Far-right National Security Minister MK Itamar Ben-Gvir endorsed former US president and Republican presidential nominee Donald Trump in an interview with Bloomberg published on Wednesday.
“I believe that with Trump, Israel will receive the backing to act against Iran,” Ben Gvir said in the interview. “With Trump, it will be clearer that enemies must be defeated,” he said.
Ben-Gvir’s comments came as Prime Minister Benjamin Netanyahu is set to speak in the US Congress on Wednesday, meet US President Joe Biden and probable Democratic Party nominee Vice President Kamala Harris, and meet Trump on Friday.
Ben-Gvir accused the Biden administration of “preventing Israel from winning.”
“The US has always stood behind Israel in terms of armaments and weapons, yet this time the sense was that we were being reckoned with — that we were trying to be prevented from winning,” Ben-Gvir said to Bloomberg. “That happened on Biden’s watch and fed Hamas with lots of energy,” he added.
Ben-Gvir’s comments ran against most other Israeli politicians, including Netanyahu himself, who have preferred to remain neutral in the presidential race. “A cabinet minister is supposed to maintain neutrality, but that’s impossible to do after Biden,” Ben-Gvir said in the interview.

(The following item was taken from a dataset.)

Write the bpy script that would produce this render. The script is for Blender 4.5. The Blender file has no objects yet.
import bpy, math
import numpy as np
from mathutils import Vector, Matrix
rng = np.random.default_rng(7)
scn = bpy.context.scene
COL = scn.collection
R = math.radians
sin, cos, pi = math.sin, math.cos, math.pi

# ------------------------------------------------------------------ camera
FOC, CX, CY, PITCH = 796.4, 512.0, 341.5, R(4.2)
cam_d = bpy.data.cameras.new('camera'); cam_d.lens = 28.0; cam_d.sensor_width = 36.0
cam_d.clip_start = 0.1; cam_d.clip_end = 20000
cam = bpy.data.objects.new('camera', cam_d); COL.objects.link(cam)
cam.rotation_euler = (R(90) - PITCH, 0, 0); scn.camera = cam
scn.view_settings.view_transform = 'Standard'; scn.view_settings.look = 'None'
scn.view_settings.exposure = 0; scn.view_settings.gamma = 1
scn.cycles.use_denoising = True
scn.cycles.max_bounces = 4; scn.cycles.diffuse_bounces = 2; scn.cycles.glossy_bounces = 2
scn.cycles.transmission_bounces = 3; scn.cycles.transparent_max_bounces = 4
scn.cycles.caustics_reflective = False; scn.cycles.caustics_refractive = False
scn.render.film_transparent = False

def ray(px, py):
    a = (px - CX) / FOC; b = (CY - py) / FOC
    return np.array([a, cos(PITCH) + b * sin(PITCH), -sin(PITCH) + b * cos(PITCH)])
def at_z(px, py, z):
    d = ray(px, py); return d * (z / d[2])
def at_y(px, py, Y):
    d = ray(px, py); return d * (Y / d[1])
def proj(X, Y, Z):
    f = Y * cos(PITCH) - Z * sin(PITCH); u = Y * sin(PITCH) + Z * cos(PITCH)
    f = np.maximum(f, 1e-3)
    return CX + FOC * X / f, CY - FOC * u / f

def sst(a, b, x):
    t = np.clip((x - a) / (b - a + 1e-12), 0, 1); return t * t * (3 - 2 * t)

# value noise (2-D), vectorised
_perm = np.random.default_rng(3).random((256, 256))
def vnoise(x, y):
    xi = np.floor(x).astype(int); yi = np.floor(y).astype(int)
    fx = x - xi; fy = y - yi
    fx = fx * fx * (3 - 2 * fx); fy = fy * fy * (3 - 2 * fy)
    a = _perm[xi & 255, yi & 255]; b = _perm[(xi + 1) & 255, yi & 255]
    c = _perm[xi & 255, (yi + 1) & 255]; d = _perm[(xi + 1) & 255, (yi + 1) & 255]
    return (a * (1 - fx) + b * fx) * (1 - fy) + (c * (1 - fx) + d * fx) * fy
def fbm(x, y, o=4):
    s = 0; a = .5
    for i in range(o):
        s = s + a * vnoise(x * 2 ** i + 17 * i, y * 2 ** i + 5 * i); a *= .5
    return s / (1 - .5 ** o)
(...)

Calling for further action against Iran and Hezbollah
The national security minister also criticized Israel’s response to the Iranian missile and drone attack in April, saying that “Israel should respond to attacks on it in a determined, pain-inflicting manner” and also called for an attack on Hezbollah in Lebanon, “The sooner the better.”
The timing of the interview’s publication joins a number of other incendiary steps that Ben-Gvir took in Netanyahu’s absence. The national security minister created a storm after conditioning his party’s support for a bill promoted by Shas MK Aryeh Deri, a key Netanyahu ally, on him becoming part of a forum that sets policy and makes decisions regarding the ongoing war.
In addition, Ben-Gvir held a conference on Wednesday in the Knesset in which he announced that contrary to the status quo that has existed for decades, Jews are permitted to pray during visits to the Temple Mount.